*** STORED DATA ***

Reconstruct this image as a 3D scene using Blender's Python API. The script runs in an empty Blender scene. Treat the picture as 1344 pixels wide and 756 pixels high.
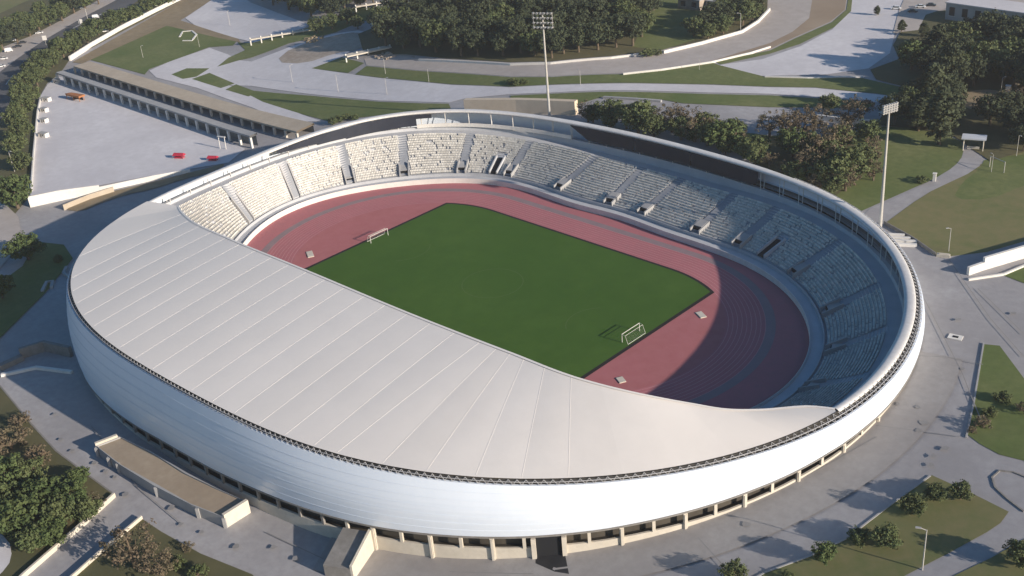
import bpy, bmesh, math, random
import numpy as np
from mathutils import Vector, Matrix
from mathutils.geometry import delaunay_2d_cdt
random.seed(7)
RND = random.Random(11)
S = bpy.context.scene
COL = S.collection
pi = math.pi
rad = math.radians

# ------------------------------------------------------------------ camera
CAM = np.array([219.739, -198.640, 153.809]); YAW, PITCH, ROLL, FPX = -0.816813, 0.484835, -0.093201, 1474.57
W0, H0 = 1344.0, 756.0
fw = np.array([math.sin(YAW)*math.cos(PITCH), math.cos(YAW)*math.cos(PITCH), -math.sin(PITCH)])
r0 = np.array([math.cos(YAW), -math.sin(YAW), 0.0]); u0 = np.cross(r0, fw)
rt = r0*math.cos(ROLL) + u0*math.sin(ROLL); up = -r0*math.sin(ROLL) + u0*math.cos(ROLL)
cd = bpy.data.cameras.new('camera'); cam = bpy.data.objects.new('camera', cd); COL.objects.link(cam)
M4 = Matrix(((rt[0], up[0], -fw[0], CAM[0]), (rt[1], up[1], -fw[1], CAM[1]), (rt[2], up[2], -fw[2], CAM[2]), (0, 0, 0, 1)))
cam.matrix_world = M4
cd.sensor_width = 36.0; cd.lens = 36.0*FPX/W0; cd.clip_start = 1.0; cd.clip_end = 6000
S.camera = cam

# terrain height: lower plaza in front and to the west, rising to the east and north
def g(x, y):
    t = ((x-64)*58 + (y+99)*99)/114.74
    u = min(1, max(0, (t+25)/175)); return -4.3 + 15.0*u*u*(3-2*u)
def P(px, py, dz=0.0, z=None):
    d = fw*FPX + rt*(px-W0/2) - up*(py-H0/2)
    zz = 3.0 if z is None else z
    for _ in range(40 if z is None else 1):
        k = (zz-CAM[2])/d[2]; q = CAM + d*k
        if z is None: zz = 0.5*zz + 0.5*(g(q[0], q[1]) + dz)
    if z is None:
        k = (zz-CAM[2])/d[2]; q = CAM + d*k
    return Vector((float(q[0]), float(q[1]), float(zz)))
def mpp(p):   # metres per photo pixel at a point
    return float(np.dot(np.array(p)-CAM, fw))/FPX

# ------------------------------------------------------------------ materials
def mat(name, c1, c2=None, scale=0.2, rough=0.8, c3=None, scale2=None, metal=0, bump=0, spec=0.3, perobj=0, island=0):
    m = bpy.data.materials.new(name); m.use_nodes = True
    nt = m.node_tree; b = nt.nodes['Principled BSDF']
    b.inputs['Roughness'].default_value = rough; b.inputs['Metallic'].default_value = metal
    b.inputs['Specular IOR Level'].default_value = spec
    def rgb(c): return (c[0], c[1], c[2], 1)
    L = nt.links.new
    if c2 is None:
        b.inputs['Base Color'].default_value = rgb(c1); return m
    geo = nt.nodes.new('ShaderNodeNewGeometry')
    def noise(s, det=6, rg=0.6):
        n = nt.nodes.new('ShaderNodeTexNoise'); n.inputs['Scale'].default_value = s; n.inputs['Detail'].default_value = det
        n.inputs['Roughness'].default_value = rg; L(geo.outputs['Position'], n.inputs['Vector'])
        r = nt.nodes.new('ShaderNodeMapRange'); r.inputs[1].default_value = .33; r.inputs[2].default_value = .67
        L(n.outputs['Fac'], r.inputs[0]); return r.outputs[0]
    mx = nt.nodes.new('ShaderNodeMix'); mx.data_type = 'RGBA'
    mx.inputs[6].default_value = rgb(c1); mx.inputs[7].default_value = rgb(c2)
    L(noise(scale), mx.inputs[0]); out = mx.outputs[2]
    if c3 is not None:
        m2 = nt.nodes.new('ShaderNodeMix'); m2.data_type = 'RGBA'; m2.inputs[7].default_value = rgb(c3)
        n2 = noise(scale2 or scale*6, 4, .7)
        rr = nt.nodes.new('ShaderNodeMath'); rr.operation = 'MULTIPLY'; rr.inputs[1].default_value = .55
        L(n2, rr.inputs[0]); L(rr.outputs[0], m2.inputs[0]); L(out, m2.inputs[6]); out = m2.outputs[2]
    if perobj or island:
        hs = nt.nodes.new('ShaderNodeHueSaturation')
        if perobj:
            oi = nt.nodes.new('ShaderNodeObjectInfo'); src = oi.outputs['Random']
        if island:
            src2 = geo.outputs['Random Per Island']
            if perobj:
                ad = nt.nodes.new('ShaderNodeMath'); ad.operation = 'ADD'; L(src, ad.inputs[0]); L(src2, ad.inputs[1])
                hf = nt.nodes.new('ShaderNodeMath'); hf.operation = 'MULTIPLY'; hf.inputs[1].default_value = .5
                L(ad.outputs[0], hf.inputs[0]); src = hf.outputs[0]
            else: src = src2
        mr = nt.nodes.new('ShaderNodeMapRange'); a = perobj or island
        mr.inputs[3].default_value = 1-a; mr.inputs[4].default_value = 1+a; L(src, mr.inputs[0])
        L(mr.outputs[0], hs.inputs['Value']); L(out, hs.inputs['Color']); out = hs.outputs['Color']
    L(out, b.inputs['Base Color'])
    if bump:
        bp = nt.nodes.new('ShaderNodeBump'); bp.inputs['Strength'].default_value = bump; bp.inputs['Distance'].default_value = .3
        nn = noise(scale*8); L(nn, bp.inputs['Height']); L(bp.outputs['Normal'], b.inputs['Normal'])
    return m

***

▶ INSTRUCTIONS TO FOLLOW
Lines that hold "scene" are the ones to copy; find all of them.

▶ RESPONSE TO THIS EXERCISE
Reconstruct this image as a 3D scene using Blender's Python API. The script runs in an empty Blender scene. Treat the picture as 1344 pixels wide and 756 pixels high.
S = bpy.context.scene